Collected material:
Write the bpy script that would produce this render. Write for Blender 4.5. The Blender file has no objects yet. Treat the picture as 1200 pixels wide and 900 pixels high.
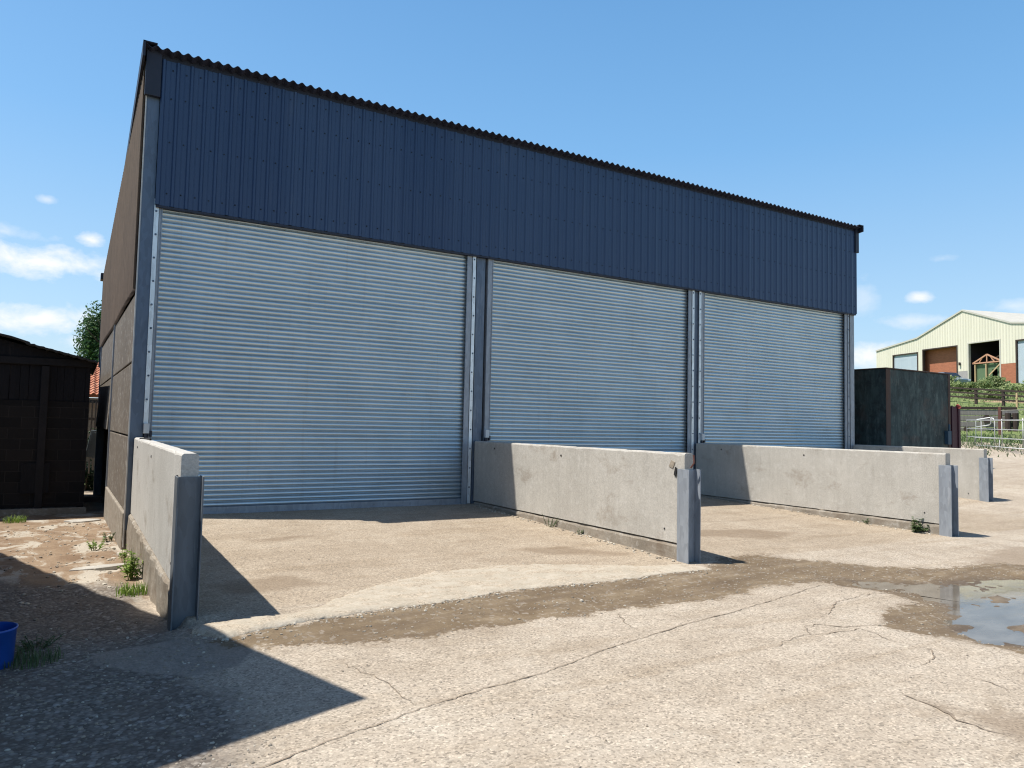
import bpy, bmesh, math, random
import numpy as np
from mathutils import Vector, noise as mnoise
R = math.radians
random.seed(7)
rng = np.random.default_rng(7)
scene = bpy.context.scene
COL = scene.collection

# ------------------------------------------------------------------ helpers
class MB:
    """collects faces and links them as one mesh object"""
    def __init__(s): s.v, s.f, s.m = [], [], []
    def add(s, vs, fs, m=0):
        o = len(s.v); s.v += [tuple(p) for p in vs]
        s.f += [tuple(i + o for i in f) for f in fs]; s.m += [m] * len(fs)
    def box(s, x0, x1, y0, y1, z0, z1, m=0):
        s.add([(x0,y0,z0),(x1,y0,z0),(x1,y1,z0),(x0,y1,z0),(x0,y0,z1),(x1,y0,z1),(x1,y1,z1),(x0,y1,z1)],
              [(0,3,2,1),(4,5,6,7),(0,1,5,4),(1,2,6,5),(2,3,7,6),(3,0,4,7)], m)
    def obox(s, c, ux, uy, uz, m=0):
        c, ux, uy, uz = map(Vector, (c, ux, uy, uz))
        vs = [c + a*ux + b*uy + d*uz for d in (-1,1) for a, b in ((-1,-1),(1,-1),(1,1),(-1,1))]
        s.add(vs, [(0,3,2,1),(4,5,6,7),(0,1,5,4),(1,2,6,5),(2,3,7,6),(3,0,4,7)], m)
    def beam(s, a, b, w, h, m=0, up=(0,0,1)):
        a, b = Vector(a), Vector(b); d = b - a; L = d.length; d.normalize(); up = Vector(up)
        if abs(d.dot(up)) > .98: up = Vector((1,0,0))
        r = d.cross(up).normalized(); u = r.cross(d)
        s.obox((a+b)/2, d*L/2, r*w/2, u*h/2, m)
    def tube(s, path, r, n=8, m=0, cap=True):
        path = [Vector(p) for p in path]; N = len(path)
        rs = r if isinstance(r, (list, tuple)) else [r]*N
        rings = []
        for i, p in enumerate(path):
            t = (path[min(i+1,N-1)] - path[max(i-1,0)]).normalized()
            a = Vector((0,0,1)) if abs(t.z) < .9 else Vector((1,0,0))
            x = t.cross(a).normalized(); y = x.cross(t)
            rings.append([p + rs[i]*(math.cos(2*math.pi*k/n)*x + math.sin(2*math.pi*k/n)*y) for k in range(n)])
        vs = [q for rg in rings for q in rg]; fs = []
        for i in range(N-1):
            for k in range(n):
                fs.append((i*n+k, i*n+(k+1)%n, (i+1)*n+(k+1)%n, (i+1)*n+k))
        if cap: fs += [tuple(range(n))[::-1], tuple(range((N-1)*n, N*n))]
        s.add(vs, fs, m)
    def strip(s, rows, m=0, close=False):
        """rows: list of equal-length point lists, joined with quads"""
        n = len(rows[0]); vs = [p for r in rows for p in r]; fs = []
        for i in range(len(rows)-1):
            for k in range(n if close else n-1):
                fs.append((i*n+k, i*n+(k+1)%n, (i+1)*n+(k+1)%n, (i+1)*n+k))
        s.add(vs, fs, m)
    def prism(s, poly, ext, m=0):
        """poly: 3-D points of a planar outline, ext: extrusion vector"""
        n = len(poly); e = Vector(ext); P = [Vector(p) for p in poly]
        s.add(P + [p+e for p in P], [tuple(range(n))[::-1], tuple(range(n,2*n))] +
              [(i,(i+1)%n,n+(i+1)%n,n+i) for i in range(n)], m)
    def build(s, name, mats, parent=None, smooth=False, bevel=0, loc=None, fix=True):
        me = bpy.data.meshes.new(name); me.from_pydata(s.v, [], s.f)
        mats = mats if isinstance(mats, (list, tuple)) else [mats]
        for mt in mats: me.materials.append(mt)
        if len(mats) > 1: me.polygons.foreach_set('material_index', s.m)
        if fix:
            bm = bmesh.new(); bm.from_mesh(me); bmesh.ops.recalc_face_normals(bm, faces=bm.faces); bm.to_mesh(me); bm.free()
        if smooth: me.polygons.foreach_set('use_smooth', [True]*len(me.polygons))
        me.update()
        o = bpy.data.objects.new(name, me); COL.objects.link(o)
        if parent: o.parent = parent
        if loc: o.location = loc
        if bevel:
            b = o.modifiers.new('bevel', 'BEVEL'); b.width = bevel; b.segments = 2; b.limit_method = 'ANGLE'; b.angle_limit = R(50)
        return o

def thing(name, label, cat, loc=(0,0,0), rz=0, group=None):
    o = bpy.data.objects.new(name, None); COL.objects.link(o); o.location = loc; o.rotation_euler = (0,0,rz)
    o.empty_display_size = .2
    return tag(o, label, cat, group)
def tag(o, label=None, cat=None, group=None, kind=None):
    if label: o['label'] = label
    if cat: o['category'] = cat
    if group: o['group'] = group
    if kind: o['kind'] = kind
    return o
def smooth01(a, b, x):
    t = np.clip((x-a)/(b-a), 0, 1); return t*t*(3-2*t)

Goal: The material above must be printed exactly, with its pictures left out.

Reply to the exercise:
Write the bpy script that would produce this render. Write for Blender 4.5. The Blender file has no objects yet. Treat the picture as 1200 pixels wide and 900 pixels high.
import bpy, bmesh, math, random
import numpy as np
from mathutils import Vector, noise as mnoise
R = math.radians
random.seed(7)
rng = np.random.default_rng(7)
scene = bpy.context.scene
COL = scene.collection

# ------------------------------------------------------------------ helpers
class MB:
    """collects faces and links them as one mesh object"""
    def __init__(s): s.v, s.f, s.m = [], [], []
    def add(s, vs, fs, m=0):
        o = len(s.v); s.v += [tuple(p) for p in vs]
        s.f += [tuple(i + o for i in f) for f in fs]; s.m += [m] * len(fs)
    def box(s, x0, x1, y0, y1, z0, z1, m=0):
        s.add([(x0,y0,z0),(x1,y0,z0),(x1,y1,z0),(x0,y1,z0),(x0,y0,z1),(x1,y0,z1),(x1,y1,z1),(x0,y1,z1)],
              [(0,3,2,1),(4,5,6,7),(0,1,5,4),(1,2,6,5),(2,3,7,6),(3,0,4,7)], m)
    def obox(s, c, ux, uy, uz, m=0):
        c, ux, uy, uz = map(Vector, (c, ux, uy, uz))
        vs = [c + a*ux + b*uy + d*uz for d in (-1,1) for a, b in ((-1,-1),(1,-1),(1,1),(-1,1))]
        s.add(vs, [(0,3,2,1),(4,5,6,7),(0,1,5,4),(1,2,6,5),(2,3,7,6),(3,0,4,7)], m)
    def beam(s, a, b, w, h, m=0, up=(0,0,1)):
        a, b = Vector(a), Vector(b); d = b - a; L = d.length; d.normalize(); up = Vector(up)
        if abs(d.dot(up)) > .98: up = Vector((1,0,0))
        r = d.cross(up).normalized(); u = r.cross(d)
        s.obox((a+b)/2, d*L/2, r*w/2, u*h/2, m)
    def tube(s, path, r, n=8, m=0, cap=True):
        path = [Vector(p) for p in path]; N = len(path)
        rs = r if isinstance(r, (list, tuple)) else [r]*N
        rings = []
        for i, p in enumerate(path):
            t = (path[min(i+1,N-1)] - path[max(i-1,0)]).normalized()
            a = Vector((0,0,1)) if abs(t.z) < .9 else Vector((1,0,0))
            x = t.cross(a).normalized(); y = x.cross(t)
            rings.append([p + rs[i]*(math.cos(2*math.pi*k/n)*x + math.sin(2*math.pi*k/n)*y) for k in range(n)])
        vs = [q for rg in rings for q in rg]; fs = []
        for i in range(N-1):
            for k in range(n):
                fs.append((i*n+k, i*n+(k+1)%n, (i+1)*n+(k+1)%n, (i+1)*n+k))
        if cap: fs += [tuple(range(n))[::-1], tuple(range((N-1)*n, N*n))]
        s.add(vs, fs, m)
    def strip(s, rows, m=0, close=False):
        """rows: list of equal-length point lists, joined with quads"""
        n = len(rows[0]); vs = [p for r in rows for p in r]; fs = []
        for i in range(len(rows)-1):
            for k in range(n if close else n-1):
                fs.append((i*n+k, i*n+(k+1)%n, (i+1)*n+(k+1)%n, (i+1)*n+k))
        s.add(vs, fs, m)
    def prism(s, poly, ext, m=0):
        """poly: 3-D points of a planar outline, ext: extrusion vector"""
        n = len(poly); e = Vector(ext); P = [Vector(p) for p in poly]
        s.add(P + [p+e for p in P], [tuple(range(n))[::-1], tuple(range(n,2*n))] +
              [(i,(i+1)%n,n+(i+1)%n,n+i) for i in range(n)], m)
    def build(s, name, mats, parent=None, smooth=False, bevel=0, loc=None, fix=True):
        me = bpy.data.meshes.new(name); me.from_pydata(s.v, [], s.f)
        mats = mats if isinstance(mats, (list, tuple)) else [mats]
        for mt in mats: me.materials.append(mt)
        if len(mats) > 1: me.polygons.foreach_set('material_index', s.m)
        if fix:
            bm = bmesh.new(); bm.from_mesh(me); bmesh.ops.recalc_face_normals(bm, faces=bm.faces); bm.to_mesh(me); bm.free()
        if smooth: me.polygons.foreach_set('use_smooth', [True]*len(me.polygons))
        me.update()
        o = bpy.data.objects.new(name, me); COL.objects.link(o)
        if parent: o.parent = parent
        if loc: o.location = loc
        if bevel:
            b = o.modifiers.new('bevel', 'BEVEL'); b.width = bevel; b.segments = 2; b.limit_method = 'ANGLE'; b.angle_limit = R(50)
        return o

def thing(name, label, cat, loc=(0,0,0), rz=0, group=None):
    o = bpy.data.objects.new(name, None); COL.objects.link(o); o.location = loc; o.rotation_euler = (0,0,rz)
    o.empty_display_size = .2
    return tag(o, label, cat, group)
def tag(o, label=None, cat=None, group=None, kind=None):
    if label: o['label'] = label
    if cat: o['category'] = cat
    if group: o['group'] = group
    if kind: o['kind'] = kind
    return o
def smooth01(a, b, x):
    t = np.clip((x-a)/(b-a), 0, 1); return t*t*(3-2*t)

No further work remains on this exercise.